With the end of the world closing in fast, Donnie becomes a sleuth in search of the secrets of time.  He discovers that a neighbourhood figure-of-fun, the senile 'Grandma Death', once wrote a book about time travel, and he pursues her for answers.  In his hallucinations the space-time continuum becomes increasingly wobbly, and at the climax the movie pivots towards a more straight sf rationale, part Brief History of Time, part Back to the Future, both of which are mentioned within the action. 
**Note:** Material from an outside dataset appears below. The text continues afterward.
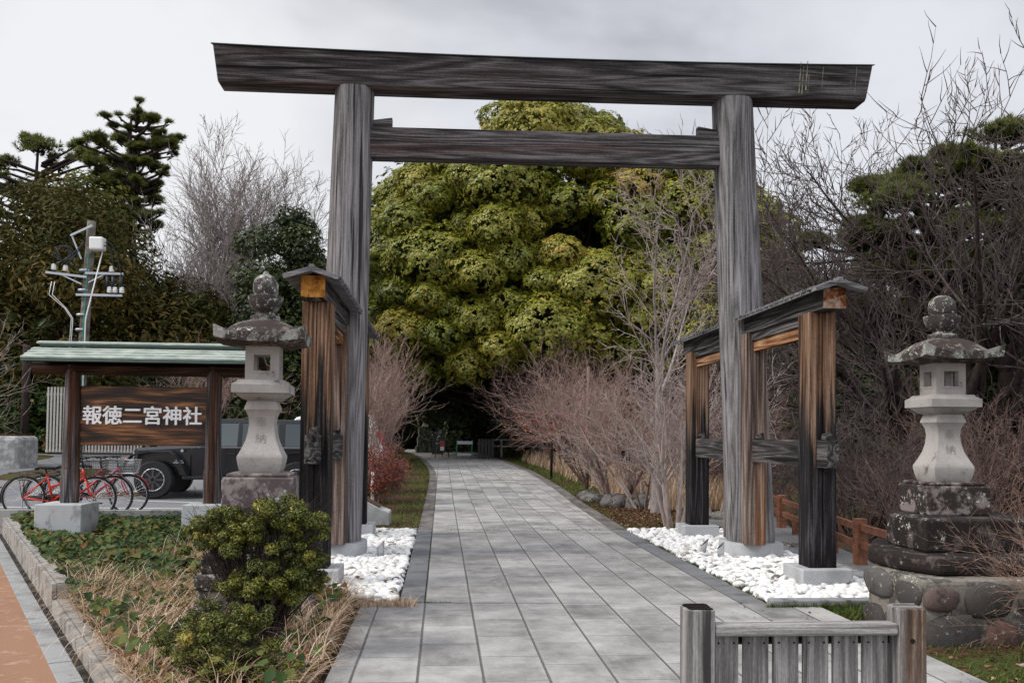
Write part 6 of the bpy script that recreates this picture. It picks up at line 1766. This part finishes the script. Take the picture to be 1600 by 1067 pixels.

It is clearly a young man's movie, wearing its influences on its sleeve, and its mixing of two modes - the cracking-up story and sf time travel - doesn't totally succeed.  The climax, with its speeded-up footage and retrospective fast cutting, reminiscent of the end of Don't Look Now, is hardly ground-breaking stuff, and the twist ending seems familiar.  Nonetheless it has a refreshingly wayward overall feel, and it demonstrates huge promise coming from a writer-director of such an age.  It's likely we're going to hear a lot more from the talented Mr Kelly, and if he's not too careful he could become the next Tim Burton.